Commentary

Will mainstream media finally start talking about the genocide of LGBTQ people in Chechnya?

chechnya Maxim Lapunov
Maxim Lapunov talks to reporters about his horrifying experiences in a secret prison in Chechnya. Photo: Screenshot/Radio Free Europe

A couple of years ago, vague reports started to surface, mostly in LGBTQ outlets and not mainstream media, about the widespread roundup, torture, and murder of gay and lesbian people in Chechnya, a republic within the Russian Federation.

There weren’t a lot of details, but there was talk of camps where the Chechen leader, Ramzan Kadyrov, would bring innocent victims that had disappeared from their homes, abducted by the government and then imprisoned and executed in a mass genocide.

Related: The shocking stories from survivors of Chechnya’s gay torture camps will haunt you

Of course, these reports were ignored by the Russian government, led by Vladimir Putin who has not only been a longtime opponent of LGBTQ people in his own right but has actively led a campaign against our community going back many years.

In an interview with Larry King back in 2013, in the context of the proposed boycott of the Sochi Olympics due to Russia’s human rights abuses, I talked about the importance of LGBTQ people here in America, who had recently seen a great deal of progress towards equality within our own borders, supporting our fellow community members abroad who were facing much more difficult opposition. Even compared to the terrible plight of LGBTQ people in Russia, what has happened to LGBTQ citizens of Chechnya is unparalleled in its horror and brutality.

The new HBO documentary Welcome To Chechnya will hopefully finally give this issue the attention in mainstream media that it deserves.

It shows the heroic work of an organization in Chechnya that is dedicated to extracting LGBTQ people who are in physical danger, helping them seek asylum, and flee to countries where they will be safe. It gives you a front-row seat to the nightmarish existence that so many are living through every single day.

One of the most shocking and appalling moments is at the end of the film where they give statistics regarding LGBTQ refugees from Chechnya since 2017.

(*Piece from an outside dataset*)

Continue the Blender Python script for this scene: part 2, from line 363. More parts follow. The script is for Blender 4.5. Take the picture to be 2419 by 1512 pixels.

Of the 151 gay and lesbian people that have been extracted from the country since 2017, 44 of them have been granted asylum by Canada. How many have been granted asylum by the Trump administration? Zero. Our country has been non-existent on this front, an abysmal failure in helping people fleeing persecution and mass murder.

Joe Biden, who will hopefully become President of the United States in a little over 6 months, will take on this crisis with urgency as soon as he takes office. We know, from his time as Vice President, along with the work the Biden Foundation has done on LGBTQ rights both domestically and internationally in the last several years, that this is obviously an issue he is deeply committed to.